De acordo com o contrato, o metro quadrado do terreno nos cemitérios classificados como "grupo 2", como o de Santana, deve ser negociado a R$ 4.722,00.
Na proposta da concessionária, no entanto, ele chega a R$ 10 mil.
A diferença, segundo indica a vendedora consultada pela reportagem, está no acabamento, feito em porcelanato.
A SP Regula afirmou ao UOL que vai abrir um processo de fiscalização para checar as condições de construção e venda de novos jazigos.
A ampliação depende de autorização específica da agência e do cumprimento de uma série de contrapartidas, inclusive de caráter ambiental.
O superintendente de fiscalização, Gilson Luiz de Souza, disse que, nesses casos, 20% da área construída deveria ser permeável. "Aquilo é patrimônio público. As normas seguem aplicáveis e essa é uma delas."
Concessionárias afirmam seguir contrato
A Consolare e a Velar SP afirmaram que seguem rigorosamente as determinações previstas no contrato de concessão.
As empresas não responderam se receberam autorização específica do município para a venda de jazigos novos e quantos já foram comercializados.
Já a Cortel SP confirmou que vende gavetas unitárias por tempo indeterminado "em benefício de maior comodidade do cliente, uma vez que o edital prevê a liberdade para a concessionária criar novos produtos".
Em nota, o Grupo Maya afirmou que a comercialização de jazigos novos e gavetas unitárias está prevista na cláusula 9.2, do anexo XI do contrato, e também no anexo que define a política tarifária a ser praticada.
O texto estabelece que as "concessionárias poderão explorar, dentro do conjunto de serviços funerários, a cessão de terrenos, gavetas e ossuários por prazo fixo ou indeterminado".
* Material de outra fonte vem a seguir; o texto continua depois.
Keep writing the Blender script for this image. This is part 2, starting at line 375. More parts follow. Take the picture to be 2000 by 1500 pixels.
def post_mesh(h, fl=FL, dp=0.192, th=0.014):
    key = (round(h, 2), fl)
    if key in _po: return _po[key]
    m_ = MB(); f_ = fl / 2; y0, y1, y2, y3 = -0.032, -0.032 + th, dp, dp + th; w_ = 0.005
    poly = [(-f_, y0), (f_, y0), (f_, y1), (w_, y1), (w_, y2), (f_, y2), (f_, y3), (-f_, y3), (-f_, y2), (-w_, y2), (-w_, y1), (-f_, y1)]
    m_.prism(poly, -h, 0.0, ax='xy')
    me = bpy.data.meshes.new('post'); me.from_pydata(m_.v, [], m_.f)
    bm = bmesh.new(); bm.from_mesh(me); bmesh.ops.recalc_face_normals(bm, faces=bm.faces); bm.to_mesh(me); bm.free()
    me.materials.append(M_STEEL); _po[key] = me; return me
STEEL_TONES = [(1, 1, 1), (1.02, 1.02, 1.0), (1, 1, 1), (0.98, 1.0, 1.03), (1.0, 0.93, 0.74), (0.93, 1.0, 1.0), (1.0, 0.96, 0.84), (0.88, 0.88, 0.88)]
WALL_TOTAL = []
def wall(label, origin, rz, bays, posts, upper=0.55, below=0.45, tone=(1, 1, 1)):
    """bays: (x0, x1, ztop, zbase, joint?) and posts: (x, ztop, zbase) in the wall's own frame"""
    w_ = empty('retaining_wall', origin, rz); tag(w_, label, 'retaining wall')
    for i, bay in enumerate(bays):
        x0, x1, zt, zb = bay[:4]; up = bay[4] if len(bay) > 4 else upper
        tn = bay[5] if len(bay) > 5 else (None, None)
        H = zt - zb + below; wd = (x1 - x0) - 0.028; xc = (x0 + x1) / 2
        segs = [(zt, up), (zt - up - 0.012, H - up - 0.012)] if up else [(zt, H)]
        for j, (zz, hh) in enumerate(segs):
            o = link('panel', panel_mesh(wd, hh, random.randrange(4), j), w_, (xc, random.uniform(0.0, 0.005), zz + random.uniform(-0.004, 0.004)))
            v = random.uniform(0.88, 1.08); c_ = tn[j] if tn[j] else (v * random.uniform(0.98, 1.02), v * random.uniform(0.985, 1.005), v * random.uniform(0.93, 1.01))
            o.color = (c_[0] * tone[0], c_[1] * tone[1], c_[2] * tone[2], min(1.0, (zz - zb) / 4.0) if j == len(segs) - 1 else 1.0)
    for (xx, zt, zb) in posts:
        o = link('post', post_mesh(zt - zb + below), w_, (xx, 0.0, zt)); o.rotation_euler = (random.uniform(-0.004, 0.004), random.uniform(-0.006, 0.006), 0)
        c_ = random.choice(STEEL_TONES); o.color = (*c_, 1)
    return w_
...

Já o anexo da política tarifária permite a venda de gavetas adicionais - não unitárias - para o caso de as famílias desejarem ampliar o jazigo que possuem. E mesmo assim pelo preço fixo de R$ 943.
"Uma das características dos jazigos permanentes é o fato de ele ser familiar. Como então é possível fazer isso em relação às gavetas? Como se coloca uma família em apenas uma gaveta?", questiona Gilson Luiz de Souza, que é enfático sobre a proibição.